The SLV Gateway to Intercontinental Reach
The most significant indicator of future capability lies in the Simorgh and Qaem-100 satellite launch programs. In ballistic terms, the difference between an SLV and an Intercontinental Ballistic Missile (ICBM) is primarily the "bus" and the terminal phase. An SLV is designed to put a payload into orbit (high velocity, specific trajectory); an ICBM is designed to bring a payload back down to a specific coordinate on Earth.
The Qaem-100, operated by the IRGC, utilizes a high-performance solid-fuel motor. The successful deployment of this technology signals that the technical bottlenecks for a 3,000+ km missile have been largely cleared. If the third stage of an SLV is replaced with a shielded re-entry vehicle and a guidance package optimized for atmospheric descent, the transition to an IRBM is a matter of months, not years. This creates a "latent capability" where Iran remains technically below the threshold of threatening London while possessing the industrial infrastructure to cross it at will.
The Three Pillars of Strategic Calculation
The decision to extend range to 4,500 km is governed by a logical framework that balances technical capability against geopolitical risk.
I. The Deterrence Calculus
Iran views its missile program as its primary "asymmetric equalizer." Because it lacks a modern air force, the missile force must provide a credible threat to discourage external intervention.
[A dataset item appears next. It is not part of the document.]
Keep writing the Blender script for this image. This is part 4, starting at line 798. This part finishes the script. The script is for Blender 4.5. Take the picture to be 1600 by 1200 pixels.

Currently, the threat to US bases in the region and to Israel provides sufficient leverage. Extending that threat to London or Paris changes the risk-reward ratio. It would likely force Europe to integrate more deeply into the US-led Aegis Ashore missile defense system, effectively neutralizing the very leverage Iran sought to gain.
II. The Technology Transfer Variable
The acceleration of the Iranian program cannot be viewed in isolation from its deepening defense relationship with Russia. The exchange of drone technology and short-range ballistic missiles (SRBMs) for advanced fighter jets (Su-35) or potentially sensitive missile telemetry data creates a shortcut. If Russia provides insights into high-precision guidance or advanced composite materials for solid-fuel casings, the development cycle for a 4,000 km missile shrinks significantly.
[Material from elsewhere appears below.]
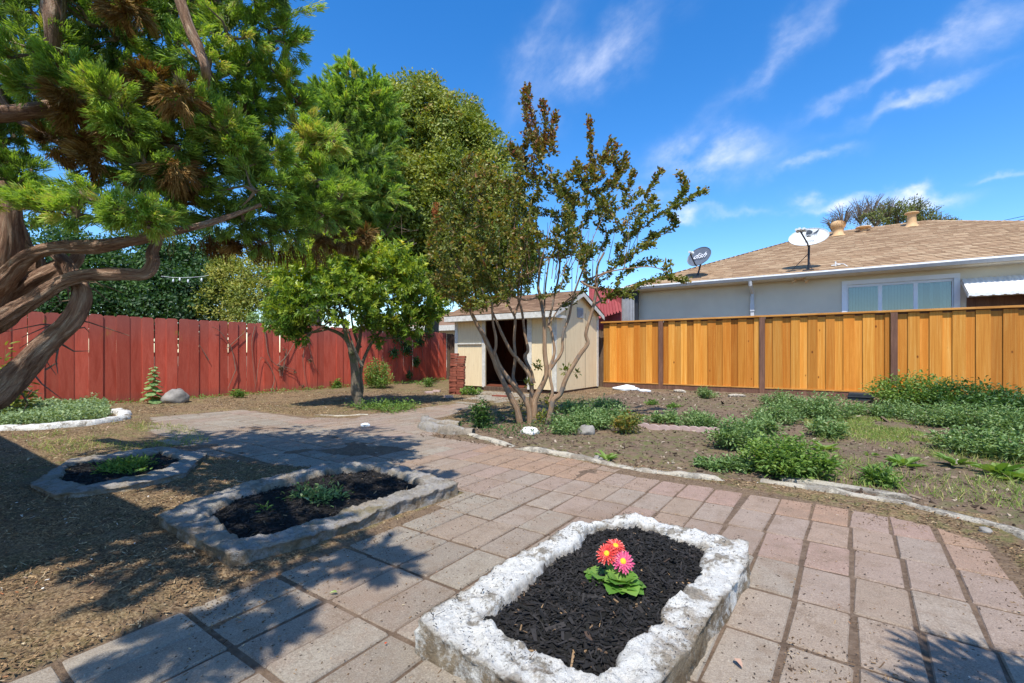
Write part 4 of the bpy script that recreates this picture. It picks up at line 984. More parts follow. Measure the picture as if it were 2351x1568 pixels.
# ------------------------------------------------------------------ the big near conifer at left
ct = empty('conifer_tree', (-6.7, .1, 0), 'huge leaning conifer with stringy reddish bark overhanging the left of the yard', 'tree')
KT = .7
KL = .6
def WK(x, y, Y): return W(x, y, Y*KT)
def px_path(pts, K=.7): return [W(x, y, Y*K) for x, y, Y, r in pts], [r*.88*Y*K/FD for x, y, Y, r in pts]
def limb(pts, nm='limb', n=18, rough=.28, sub=6, seed=0, par=ct, m='bark_red'):
    P, R = px_path(pts, KL if (seed <= 7 or seed == 11) else KT)
    if seed == 1: P[0][2] = -.08
    mb = MB().tube(P, R, n*2, rough=rough*1.35, seed=seed, sub=sub*2); return mb.build(nm, mats[m], par, smooth=True)
trunk_pts = [(-330, 1085, 5.4, 90), (-280, 980, 5.5, 75), (-215, 900, 5.6, 62), (-120, 820, 5.6, 55), (-70, 740, 5.5, 50), (-20, 660, 5.4, 44), (2, 590, 5.4, 36), (8, 520, 5.4, 30), (4, 440, 5.4, 26), (-20, 330, 5.4, 22)]
limb(trunk_pts, 'trunk', 26, .3, 6, 1)
L_ = [[(-215, 960, 5.5, 50), (-90, 930, 5.5, 42), (0, 895, 5.4, 36), (50, 850, 5.35, 30), (91, 803, 5.3, 25), (130, 765, 5.3, 23), (160, 738, 5.25, 22), (182, 702, 5.25, 20), (186, 665, 5.3, 18), (160, 615, 5.35, 15), (120, 570, 5.5, 12)],
      [(-100, 790, 5.45, 30), (0, 735, 5.2, 23), (50, 704, 5.15, 20), (91, 680, 5.1, 18), (146, 646, 5.1, 16), (205, 631, 5.1, 15), (274, 629, 5.1, 14), (330, 629, 5.15, 13), (350, 606, 5.2, 13), (350, 578, 5.25, 12), (365, 548, 5.3, 9), (385, 500, 5.4, 6)],
      [(-60, 690, 5.4, 26), (0, 655, 5.3, 24), (45, 606, 5.15, 19), (73, 586, 5.1, 16), (128, 568, 5.0, 15), (220, 566, 5.0, 15), (311, 551, 5.0, 13), (403, 531, 5.0, 9), (494, 508, 5.1, 7), (600, 470, 5.3, 4)],
      [(-60, 735, 5.6, 26), (20, 690, 5.6, 24), (70, 655, 5.6, 21), (130, 620, 5.6, 20), (170, 600, 5.7, 14), (190, 560, 5.8, 8)],
      [(20, 700, 5.8, 16), (60, 640, 5.9, 18), (90, 610, 5.9, 14), (60, 560, 5.9, 12), (40, 500, 5.9, 10)],
      [(118, -120, 4.5, 26), (124, 0, 4.4, 24), (126, 60, 4.4, 22), (134, 125, 4.5, 20), (150, 200, 4.7, 12)],
      [(400, -60, 4.2, 13), (414, 0, 4.1, 12), (439, 73, 4.1, 13), (462, 125, 4.1, 12), (472, 160, 4.1, 12), (474, 195, 4.3, 8)],
      [(-60, 262, 4.4, 22), (0, 262, 4.2, 20), (73, 254, 4.2, 18), (125, 246, 4.3, 17), (160, 225, 4.5, 10), (230, 190, 4.8, 5)],
      [(-30, 150, 5.2, 10), (20, 250, 5.3, 8), (100, 310, 5.3, 9), (200, 340, 5.3, 6), (320, 330, 5.5, 4)],
      [(255, 60, 5.9, 4), (300, 110, 5.9, 6), (390, 118, 5.9, 4)], [(474, 190, 5.7, 7), (540, 160, 5.9, 5), (640, 110, 6.1, 3)],
      [(385, 500, 5.4, 6), (450, 440, 5.6, 5), (560, 380, 5.9, 4), (660, 340, 6.2, 2)],
      [(-20, 330, 5.4, 22), (-60, 150, 5.4, 20), (-90, -150, 5.4, 16)]]
for i, l in enumerate(L_): limb(l, 'limb', 18 if i < 5 else 12, .3 if i < 6 else .2, 6, i+3)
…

III. The Economic Sanction Pressure
The "Maximum Pressure" campaigns of the past decade have failed to halt the missile program because the IRGC has prioritized its budget above civilian infrastructure. The cost-function here is internal stability. As long as the missile program is seen as the ultimate guarantee of the regime's survival, no amount of economic deprivation will cause a voluntary rollback of range capabilities.
Defensive Architecture and the Interception Reality
If a missile were launched toward a European capital, the defense relies on the NATO Integrated Air and Missile Defence (IAMD). This system is not a singular "shield" but a layered network.
- Early Warning: Space-based sensors (SBIRS) detect the heat signature of the launch within seconds.
- Mid-Course Interception: US Navy destroyers equipped with the Aegis Combat System and SM-3 interceptors attempt to hit the missile while it is in the vacuum of space. This is the most effective window for long-range threats.
- Terminal Phase: If the missile re-enters the atmosphere, systems like the French-Italian SAMP/T or the American Patriot (PAC-3) are the last line of defense. However, these are designed for shorter-range threats and would struggle with the high velocities of an IRBM-class warhead.
The current gap in European defense is the lack of a homegrown, deep-tier interceptor capable of handling Mach 15+ re-entry vehicles. This makes London and Paris technically vulnerable if a missile makes it past the mid-course interceptors.
The Transition from Regional to Global Threat
The strategic landscape is shifting from a focus on "intent" to a focus on "capacity." While Iranian officials frequently state they have no interest in targets beyond 2,000 km, the physics of their recent SLV tests tells a different story. The move toward solid-fuel, mobile-launched platforms suggests a shift toward a survivable, second-strike capability.
The second limitation is the circular error probable (CEP). A missile that travels 4,000 km but has a CEP of 1,000 meters is a "city-buster" or a psychological weapon, not a surgical military tool. Until Iran demonstrates high-precision terminal guidance at extended ranges, the threat to London and Paris remains primarily one of mass-casualty terror rather than strategic decapitation of military assets.
Strategic Play
European defense planners must decouple from the assumption that 2,000 km is a fixed technical limit. The "breakout time" for an Iranian IRBM is now shorter than the procurement cycle for new interceptor batteries.
Immediate priority must be placed on the development of the European Hypersonic Defence Interceptor (TWISTER) and the expansion of the Aegis Ashore sites beyond Poland and Romania. The goal is not to match Iran’s range, but to make the cost of Iranian escalation infinitely higher than the perceived benefit. Deterrence in this theater will be won by the actor who controls the "interception-to-cost" ratio; if an interceptor costs $20 million and the incoming missile costs $2 million, the defender loses the economic war of attrition long before the first shot is fired. Western strategy must pivot toward high-volume, lower-cost kinetic and non-kinetic (cyber/electronic warfare) neutralization of the launch chain.